**INPUT RECORDS**
--------------------
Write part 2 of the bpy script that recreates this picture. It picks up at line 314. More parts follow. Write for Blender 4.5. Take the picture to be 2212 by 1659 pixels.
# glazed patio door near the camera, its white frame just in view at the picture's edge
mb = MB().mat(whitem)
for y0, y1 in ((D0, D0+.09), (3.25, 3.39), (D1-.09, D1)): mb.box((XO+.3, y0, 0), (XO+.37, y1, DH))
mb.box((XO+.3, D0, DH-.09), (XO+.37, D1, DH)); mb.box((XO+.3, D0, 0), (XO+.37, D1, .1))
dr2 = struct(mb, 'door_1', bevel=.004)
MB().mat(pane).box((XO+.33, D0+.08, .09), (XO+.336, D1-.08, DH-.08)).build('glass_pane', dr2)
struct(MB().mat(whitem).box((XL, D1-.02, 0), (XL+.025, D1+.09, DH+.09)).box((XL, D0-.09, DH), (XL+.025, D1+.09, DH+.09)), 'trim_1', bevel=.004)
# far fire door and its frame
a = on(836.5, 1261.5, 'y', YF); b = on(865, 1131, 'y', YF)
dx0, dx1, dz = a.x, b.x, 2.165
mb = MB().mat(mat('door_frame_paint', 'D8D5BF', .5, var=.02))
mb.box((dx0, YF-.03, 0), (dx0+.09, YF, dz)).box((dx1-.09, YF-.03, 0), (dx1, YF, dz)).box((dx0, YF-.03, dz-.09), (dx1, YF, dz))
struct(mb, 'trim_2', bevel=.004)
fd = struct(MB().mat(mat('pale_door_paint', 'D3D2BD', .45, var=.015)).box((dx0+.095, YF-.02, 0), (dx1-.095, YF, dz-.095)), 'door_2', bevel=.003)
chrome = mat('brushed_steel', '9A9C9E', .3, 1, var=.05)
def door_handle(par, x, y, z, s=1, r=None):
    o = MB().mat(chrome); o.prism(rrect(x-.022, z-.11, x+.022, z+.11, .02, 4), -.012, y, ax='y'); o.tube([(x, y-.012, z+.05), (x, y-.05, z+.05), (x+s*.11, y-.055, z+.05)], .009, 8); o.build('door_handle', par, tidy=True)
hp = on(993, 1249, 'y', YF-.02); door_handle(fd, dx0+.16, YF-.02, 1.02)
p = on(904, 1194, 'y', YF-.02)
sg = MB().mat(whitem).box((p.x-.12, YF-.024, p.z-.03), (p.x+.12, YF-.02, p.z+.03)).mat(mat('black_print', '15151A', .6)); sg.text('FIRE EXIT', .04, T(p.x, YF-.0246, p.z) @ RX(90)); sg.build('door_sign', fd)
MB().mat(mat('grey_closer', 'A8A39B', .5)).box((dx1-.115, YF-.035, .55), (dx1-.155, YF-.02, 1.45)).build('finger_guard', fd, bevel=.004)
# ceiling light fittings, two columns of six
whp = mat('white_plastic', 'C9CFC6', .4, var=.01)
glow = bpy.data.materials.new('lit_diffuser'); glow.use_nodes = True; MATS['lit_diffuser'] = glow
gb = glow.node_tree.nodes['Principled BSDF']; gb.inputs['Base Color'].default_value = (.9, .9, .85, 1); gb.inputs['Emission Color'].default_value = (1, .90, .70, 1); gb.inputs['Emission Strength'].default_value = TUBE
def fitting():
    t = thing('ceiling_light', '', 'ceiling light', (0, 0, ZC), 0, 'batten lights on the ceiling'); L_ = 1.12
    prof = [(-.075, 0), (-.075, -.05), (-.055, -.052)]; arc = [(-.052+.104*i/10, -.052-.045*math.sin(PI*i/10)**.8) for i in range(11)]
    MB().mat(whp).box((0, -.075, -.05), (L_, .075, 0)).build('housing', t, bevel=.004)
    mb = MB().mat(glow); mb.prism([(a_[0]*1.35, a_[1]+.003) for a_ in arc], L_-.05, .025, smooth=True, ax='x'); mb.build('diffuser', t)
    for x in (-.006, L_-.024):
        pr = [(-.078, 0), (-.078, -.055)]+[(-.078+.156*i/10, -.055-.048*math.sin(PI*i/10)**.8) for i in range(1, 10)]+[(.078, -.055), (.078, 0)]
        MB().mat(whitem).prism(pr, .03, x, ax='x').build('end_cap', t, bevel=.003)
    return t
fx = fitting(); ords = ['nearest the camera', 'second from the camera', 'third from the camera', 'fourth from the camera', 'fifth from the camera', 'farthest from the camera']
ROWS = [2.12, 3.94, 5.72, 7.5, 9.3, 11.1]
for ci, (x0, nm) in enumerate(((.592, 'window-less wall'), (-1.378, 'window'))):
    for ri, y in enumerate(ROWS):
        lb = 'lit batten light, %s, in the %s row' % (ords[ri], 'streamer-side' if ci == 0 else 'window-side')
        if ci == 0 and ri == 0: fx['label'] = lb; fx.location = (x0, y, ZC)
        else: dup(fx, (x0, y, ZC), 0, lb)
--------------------
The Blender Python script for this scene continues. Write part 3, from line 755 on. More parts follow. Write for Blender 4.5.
--------------------
**THE PROBLEM**
Going through the records above, state how many lines carry "follow", with no other text.

**TASK RESPONSE**
2